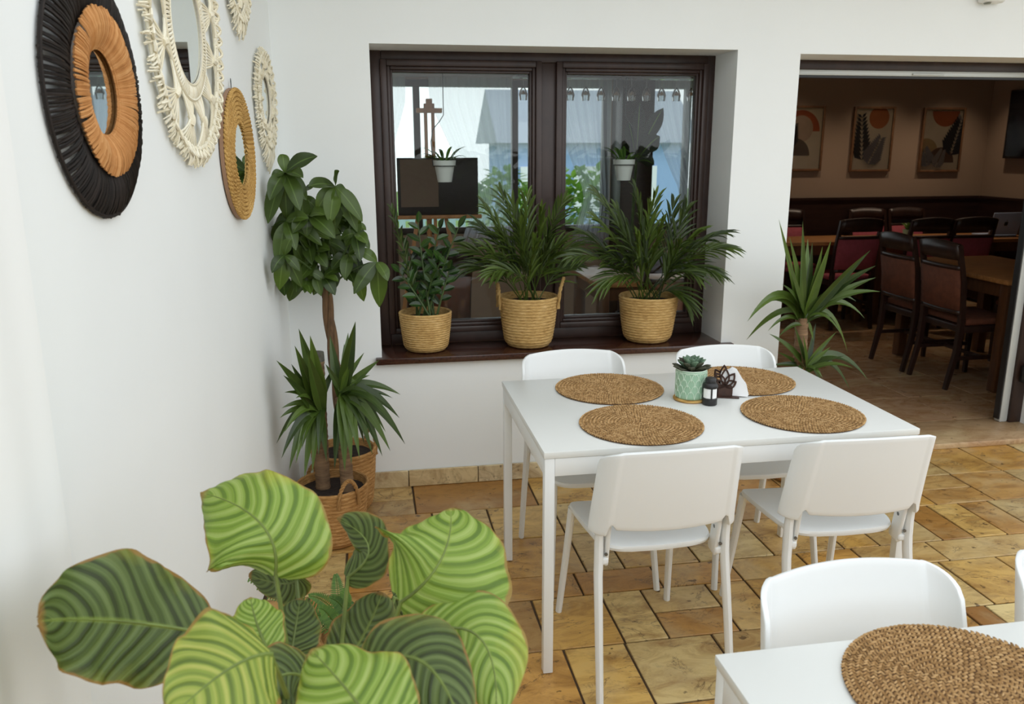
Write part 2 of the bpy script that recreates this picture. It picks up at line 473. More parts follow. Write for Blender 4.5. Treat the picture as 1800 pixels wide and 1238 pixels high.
M_CAL_YEL = calathea_mat('calathea_yellowing', (92, 114, 42), (146, 166, 66), (190, 194, 100), 0.24, 10.0)
M_POTG = plain('sage_ceramic', (150, 184, 156), 0.35)
M_POTLINE = plain('pale_ceramic_relief', (206, 224, 204), 0.35)
M_SUCC = leaf_mat('succulent_leaf', (70, 92, 72), (118, 146, 118), 0.5, 0.08, (130, 160, 130), 0.1)
M_SUCC2 = leaf_mat('dark_succulent_leaf', (60, 56, 44), (88, 92, 70), 0.5, 0.08, (110, 120, 90), 0.1)
M_BLACK = plain('black_plastic', (28, 26, 26), 0.4)
M_DARKWOOD = wood_mat('dark_chair_wood', (30, 18, 14), (56, 34, 26), 0.35, (10, 10, 3), 0.05)
M_TABLEWOOD = wood_mat('oak_table_wood', (140, 92, 50), (186, 132, 80), 0.38, (3, 24, 24), 0.05)
M_TLEG = wood_mat('brown_table_leg_wood', (70, 42, 24), (104, 66, 38), 0.4, (16, 16, 3), 0.05)
M_PADR = plain('red_upholstery', (152, 66, 76), 0.85, var=0.12, scale=30, bump=0.2, bscale=300)
M_PADB = plain('russet_upholstery', (106, 60, 40), 0.85, var=0.2, scale=30, bump=0.2, bscale=300)
M_TAUPE = plain('taupe_wall_paint', (150, 128, 108), 0.85, var=0.03, scale=2)
M_WAINS = wood_mat('dark_wainscot', (34, 21, 18), (54, 35, 29), 0.35, (3, 3, 26), 0.05)
M_ITILE = stone_mat('beige_floor_tile', [(0.0, (166, 132, 100)), (1.0, (176, 142, 110))], 0.22, 0.08)
M_IGROUT = plain('brown_grout', (110, 84, 62), 0.9)
M_ALU = plain('white_aluminium', (206, 210, 208), 0.35, 0.2)
M_NAPKIN = plain('white_paper_napkin', (244, 244, 244), 0.9)
M_SHEER = sheer_mat('white_sheer_voile', (236, 242, 252), 0.60, 0.75)
M_CURT = sheer_mat('white_curtain_cloth', (244, 245, 243), 0.0, 0.08)

# ------------------------------------------------------------------ the terrace room
YW = 1.59            # face of the rear wall
AL = R(4.0)          # the left wall stands 4 degrees off square
NL = V((math.cos(AL), -math.sin(AL), 0)); TL = V((-math.sin(AL), -math.cos(AL), 0)); CL = V((-0.85, YW, 0))
WX0, WX1, WZ0, WZ1 = -0.44, 1.244, 0.652, 2.043      # window opening
DX0, DX1, DZ1 = 1.557, 3.25, 2.03                     # door opening
WT = 0.33                                             # wall thickness
CEIL = 2.75
def left(s, z, off=0.0):
    return CL + TL*s + NL*off + V((0, 0, z))

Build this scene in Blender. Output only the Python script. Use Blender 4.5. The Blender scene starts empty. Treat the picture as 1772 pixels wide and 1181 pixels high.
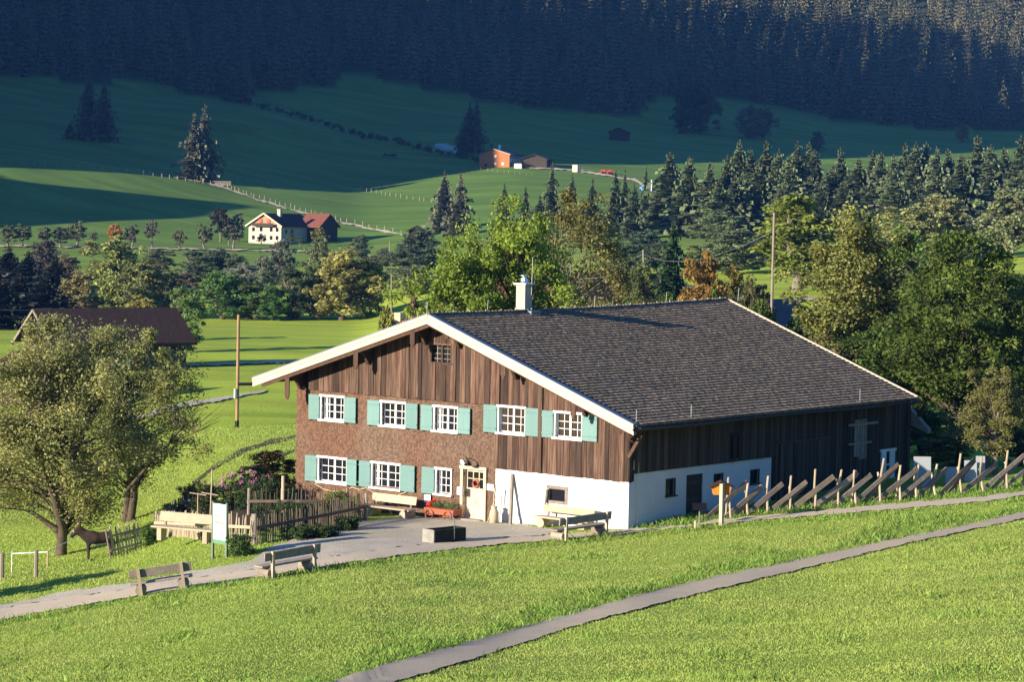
import bpy, bmesh, math, random
import numpy as np
from mathutils import Vector, Matrix
# ------------------------------------------------------------ camera, light, exposure
scene = bpy.context.scene
FPX, PITCH, ROLL, YAW = 4201.5, -.0522, .0181, -.6787
CAM = np.array([56.38, -77.47, 12.82])
_fw = np.array([math.sin(YAW)*math.cos(PITCH), math.cos(YAW)*math.cos(PITCH), math.sin(PITCH)])
_r0 = np.array([math.cos(YAW), -math.sin(YAW), 0.]); _u0 = np.cross(_r0, _fw)
_R = math.cos(ROLL)*_r0+math.sin(ROLL)*_u0; _U = -math.sin(ROLL)*_r0+math.cos(ROLL)*_u0
cam = bpy.data.cameras.new('camera'); camo = bpy.data.objects.new('camera', cam)
scene.collection.objects.link(camo); scene.camera = camo
cam.sensor_width = 36; cam.lens = FPX/1772*36; cam.clip_start = 1; cam.clip_end = 6000
camo.matrix_world = Matrix(((_R[0], _U[0], -_fw[0], CAM[0]), (_R[1], _U[1], -_fw[1], CAM[1]), (_R[2], _U[2], -_fw[2], CAM[2]), (0, 0, 0, 1)))
SH = np.array([.31, .95]); SH = SH/np.hypot(*SH); TANE = .26      # the sun's travel over the ground, and how fast it drops
w = bpy.data.worlds.new('World'); scene.world = w; w.use_nodes = True
_nt = w.node_tree; _sky = _nt.nodes.new('ShaderNodeTexSky'); _sky.sky_type = 'NISHITA'; _sky.sun_disc = False
_sky.sun_elevation = math.atan(TANE); _sky.sun_rotation = math.atan2(-SH[0], -SH[1]); _sky.air_density = 1.2; _sky.dust_density = .3; _sky.ozone_density = 2.5
_bg = _nt.nodes['Background']; _mx = _nt.nodes.new('ShaderNodeVectorMath'); _mx.operation = 'MULTIPLY'; _mx.inputs[1].default_value = (.42, .86, 1.6)
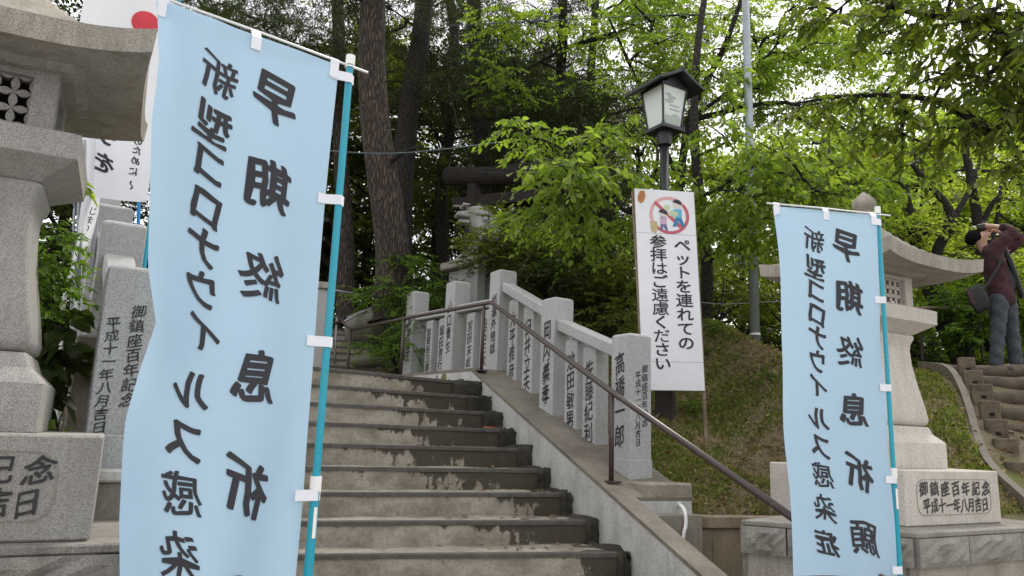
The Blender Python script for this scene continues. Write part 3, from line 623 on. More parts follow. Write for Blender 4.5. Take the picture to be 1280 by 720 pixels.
# ================================================================== BANNERS
def strip(par, pts, wvec, name='ribbon', mat='white_cloth', th=.0015):
    """ribbon through pts, wide along wvec"""
    b = MB(); pts = [vec(p) for p in pts]; w_ = vec(wvec); rings = []
    T = np.gradient(np.array(pts), axis=0)
    for p, t in zip(pts, T):
        nn = np.cross(t, w_); nn = nn/(np.linalg.norm(nn)+1e-9)*th
        rings.append([p-w_/2-nn, p+w_/2-nn, p+w_/2+nn, p-w_/2+nn])
    return b.loft(rings).mk(name, M[mat], par, fixn=True)
def nobori(label, pole_top, az, W, H, gap, mat, shrink, disp, cols, pole_mat='pole_blue', sag=None, rod_tilt=0, letters=True, rodlen=None, prad=.0155, tabs=(.02, .25, .5, .75, .985), pole=True, group=None):
    wd = np.array([math.sin(math.radians(az)), math.cos(math.radians(az)), 0]); nn = np.array([wd[1], -wd[0], 0])
    if nn @ (-pole_top) < 0: nn = -nn
    T = thing('nobori_banner', label, 'banner', pole_top*[1, 1, 0]+UP*-1.6, group)
    zt = pole_top[2]-.035
    def S(u, v):
        u, v = np.asarray(u, float), np.asarray(v, float)
        sh = np.interp(v, *shrink); x = -(gap+(W-sh)*(1-u))
        d = disp(u, v)
        z = zt-v*H - (sag(u, v) if sag else 0) + rod_tilt*(1-u)*W*(1-v)
        return pole_top*[1, 1, 0]+x[..., None]*wd+d[..., None]*nn+z[..., None]*UP
    nu, nv = 36, 90; uu, vv = np.meshgrid(np.linspace(0, 1, nu+1), np.linspace(0, 1, nv+1)); P = S(uu, vv).reshape(-1, 3)
    i = (np.arange(nv)[:, None]*(nu+1)+np.arange(nu)[None, :]).ravel()
    cl = mk('cloth', P, np.stack([i, i+nu+1, i+nu+2, i+1], 1), M[mat], T, smooth=True)
    if cols:
        def fm(x, y):
            e = 1e-3; p = S(x, y); du = S(x+e, y)-p; dv = S(x, y+e)-p; q = np.cross(du, dv); q /= np.linalg.norm(q, axis=1)[:, None]; q *= np.sign((q*-p).sum(1))[:, None]; return p+q*.0025
        it = []
        for chars, u, sw, vs in cols:
            for ch, v in zip(chars, vs): it.append((ch, u, v, sw/W, -sw*1.0/H))
        lettering(it, fm, M['ink_grey'], cl, bold=.036, mirror=True, brush=.13, maxedge=.03)
    if pole:
        b = MB(); b.tube([pole_top+UP*-.0, pole_top*[1, 1, 0]+UP*(-1.0 if pole_top[2] > -1 else -1.5)], prad*.85, 14); b.mk('upper_pole', M[pole_mat], T, smooth=False)
        b = MB(); b.tube([pole_top*[1, 1, 0]+UP*(zt-H*.735), pole_top*[1, 1, 0]+UP*-1.6], prad, 14); b.mk('lower_pole', M[pole_mat], T)
        b = MB(); b.tube([pole_top+UP*.02, pole_top+UP*-.018], prad*1.12, 14).tube([pole_top+UP*-.024, pole_top+UP*-.03], prad*1.2, 14); b.mk('pole_cap', M['white_plastic'], T)
        b = MB(); z9 = zt-H*.735; b.tube([pole_top*[1, 1, 0]+UP*(z9+.03), pole_top*[1, 1, 0]+UP*(z9-.02)], prad*1.25, 14); b.mk('pole_joint', M['white_plastic'], T)
        q = pole_top*[1, 1, 0]+nn*(prad+.001)+UP*(z9-.07)
        MB().add([q-wd*.006, q+wd*.006, q+wd*.006-UP*.10, q-wd*.006-UP*.10], [(0, 1, 2, 3)]).mk('pole_sticker', M['white_plastic'], T)
        base = pole_top*[1, 1, 0]
        b = MB(); rg = lambda r, z: [base+np.array([r*math.cos(t), r*math.sin(t), z]) for t in np.arange(20)*math.pi/10]
        b.loft([rg(.20, -1.6), rg(.20, -1.56), rg(.16, -1.50), rg(.03, -1.49), rg(.022, -1.42)]).mk('weight_base', M['white_plastic'], T, fixn=True)
    rl = rodlen or W+.06; r0 = pole_top+wd*.075+UP*-.022; r1 = pole_top-wd*rl+UP*(-.022+rod_tilt*W)
    MB().tube([r0, (r0+r1)/2+UP*.004, r1], .0048, 8).mk('cross_rod', M['white_plastic'], T, smooth=True)
    for k in tabs:      # ties to the pole
        e0 = S(np.array(1.), np.array(k)); z = e0[2]; c = pole_top*[1, 1, 0]+UP*z; rr = prad+.003
        pts = [e0-wd*.03+nn*.004, e0+nn*.005, c+nn*rr+wd*0, c+wd*rr, c-nn*rr]
        strip(T, pts, UP*.036)
    for u in (.97, .5, .03):
        e0 = S(np.array(u), np.array(.004)); top = r0+(r1-r0)*(((gap+W*(1-u))+.075)/(rl+.075)); ww = .034
        strip(T, [e0-UP*.045+nn*.004, e0+nn*.004, top+nn*.007, top+UP*.007], wd*ww)
    return T, S
VL = [.093, .177, .24, .307, .369, .437, .506, .59, .667, .745, .832, .92]; VR = [.10, .25, .404, .567, .735, .905]
shL = ([0, .03, .1, .2, .42, .5, .57, .64, .78, .92, 1], [.0, .01, .025, .025, .075, .115, .09, .075, .085, .115, .13])
def dispL(u, v):
    return .030*np.sin(v*7.5+u*2.2+.5)*(.4+.6*(1-u)) + .035*np.exp(-((v-.52)/.10)**2)*np.exp(-((u-.08)/.16)**2)*1. - .03*np.exp(-((v-.66)/.09)**2)*np.exp(-((u-.0)/.2)**2) + .010*np.sin(9*u+3*v)*v \
        + .006*np.sin(22*(u*.7+v*.6))*np.exp(-((v-.68)/.12)**2) - .025*np.exp(-(u/.10)**2)*np.exp(-(v/.10)**2)+.012*np.sin(26*u-3*v)*np.exp(-(u/.22)**2)*np.exp(-(v/.14)**2)+.012*np.sin(11*u+2.5*v)*(.3+v)
nobori('big pale blue banner with mirrored black brush lettering close to the left lantern', at(438, 76, 2.63), 51, .638, 2.07, .045, 'banner', shL, dispL,
       [('新型コロナウイルス感染症', .305, .128, VL), ('早期終息祈願', .635, .165, VR)], sag=lambda u, v: .010*np.sin(np.clip(u, 0, 1)*math.pi)*(1-v)-.0*u)
def dispR(u, v): return .016*np.sin(v*6+u*2)+.012*np.sin(u*7+v*3)*(.3+v)+.01*np.sin(13*u)*(v**2)+.02*np.exp(-(u/.12)**2)*np.sin(v*9)+.010*np.sin(v*17+u*5)*np.exp(-((v-.55)/.25)**2)
nobori('smaller pale blue banner with mirrored brush lettering in front of the right lantern', at(1097, 263, 3.9), 79, .60, 1.84, .022, 'banner', ([0, .3, .6, 1], [0, .012, .03, .04]), dispR,
       [('新型コロナウイルス感染症', .36, .120, VL), ('早期終息祈願', .69, .158, VR)], rodlen=.655, prad=.0135)
def dispW(u, v): return .02*np.sin(v*5+u*3)+.02*np.sin(u*6)
T, S = nobori('white banner with a red disc and mirrored lettering seen behind the left lantern roof', at(226, -14, 4.5), 75, .52, 1.44, .03, 'white_banner', ([0, 1], [0, 0]), dispW,
       [('りを', .46, .13, [.72, .845]), ('のために〜', .80, .056, [.722, .766, .815, .865, .93]), ('守', .46, .13, [.57])], prad=.013, tabs=(.02, .98))
th = np.arange(28)*2*math.pi/28
mk('red_disc', [S(np.array(.71+.155*math.cos(t)), np.array(.17+.058*math.sin(t)))+np.array([0, -.004, 0]) for t in th], [tuple(range(28))], plain('red_print', (.55, .03, .05), .6), T)
# narrow white banner seen almost edge on
ed = [((110, 170), (130, 170)), ((107, 215), (128, 210)), ((101, 250), (125, 262)), ((95, 300), (115, 300)), ((90, 330), (106, 322)), ((84, 352), (99, 354))]
V = []; Fs = []
for i, (l, r) in enumerate(ed):
    p, q = at(*l, 4.15), at(*r, 4.62)
    for j in range(7): V.append(p*(1-j/6)+q*j/6+np.array([.012, -.01, 0])*math.sin(j*1.5+i*.9))
for i in range(5):
    for j in range(6): Fs.append((i*7+j, i*7+j+1, (i+1)*7+j+1, (i+1)*7+j))
T = thing('narrow_banner', 'narrow white cloth banner seen nearly edge on beside the left stone fence', 'banner', at(95, 352, 4.3)*[1, 1, 0]+UP*-.8)
mk('cloth', V, Fs, M['white_banner'], T, smooth=True)
MB().tube([at(131, 150, 4.64), at(112, 400, 4.64)], .009, 8).mk('pole', M['steel'], T)
pa, pb, pc_ = at(118, 262, 4.5), at(122, 262, 4.58), at(112, 300, 4.5)
lettering([(c, 0, -.055*i, .05, .05) for i, c in enumerate('じまり')], lambda x, y: at(116, 264, 4.38)+x[:, None]*np.array([.5, .8, 0])+y[:, None]*UP+y[:, None]*np.array([.22, 0, 0]), M['ink_grey'], T, bold=.02)
MB().tube([at(174, 240, 4.9), at(169, 430, 4.9)], .012, 8).mk('blue_pole', plain('blue_pole', (.02, .22, .55), .35), T)
# ================================================================== PET SIGN
sg = [at(792, 236, 7.9), at(868, 241, 7.9), at(882, 489, 7.9), at(803, 488, 7.9)]
T = thing('notice_board', 'tall white notice board asking visitors not to bring pets, beside the lamp post', 'sign', at(850, 545, 7.95))
o = sg[3]; ux = sg[2]-sg[3]; uy = sg[0]-sg[3]; dn = np.cross(ux, uy); dn /= np.linalg.norm(dn)
dn = dn if dn[1] < 0 else -dn
SM = lambda x, y: o+np.asarray(x, float)[..., None]*ux+np.asarray(y, float)[..., None]*((1-np.asarray(x, float)[..., None])*uy+np.asarray(x, float)[..., None]*(sg[1]-sg[2]))
fr4 = [SM(*c) for c in ((0, 0), (1, 0), (1, 1), (0, 1))]
MB().hexa([p-dn*.022 for p in fr4], [p+dn*.0 for p in fr4]).mk('backing_board', M['wood'], T, fixn=True)
for y0, y1 in ((0, .135), (.1365, .772), (.7735, 1)):      # three printed sheets, slightly wrinkled
    V = []; Fs = []; K, J = 14, max(4, int(40*(y1-y0)))
    for j in range(J+1):
        for i in range(K+1):
            x, y = .012+.976*i/K, y0+(y1-y0)*j/J+.002; V.append(SM(x, y)+dn*(.004+.0016*math.sin(x*19+y*41)*math.sin(y*33+x*7)))
    for j in range(J):
        for i in range(K): p = j*(K+1)+i; Fs.append((p, p+1, p+K+2, p+K+1))
    mk('sheet', V, Fs, M['paper'], T, smooth=True)
off = dn*.0075
fm = lambda x, y: SM(x, y)+off
def cols_sign(txt, x, ya, yb, w, hh): n = len(txt); return [(c, x-.02*(i/n), ya+(yb-ya)*(i+.5)/n, w, hh) for i, c in enumerate(txt)]
lettering(cols_sign('参拝はご遠慮ください', .36, .765, .095, .26, .066), fm, M['ink_grey'], T, bold=.022)
lettering(cols_sign('ペットを連れての', .75, .755, .195, .26, .066), fm, M['ink_grey'], T, bold=.022)
def flat(name, pts, mat, k=0): return mk(name, [SM(x, y)+dn*(.0065+.0006*k) for x, y in pts], [tuple(range(len(pts)))], mat, T)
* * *
* **EXERCISE GOAL**:
Say, as a number only, how many lines of the data contain "from".

* **RESPONSE**:
2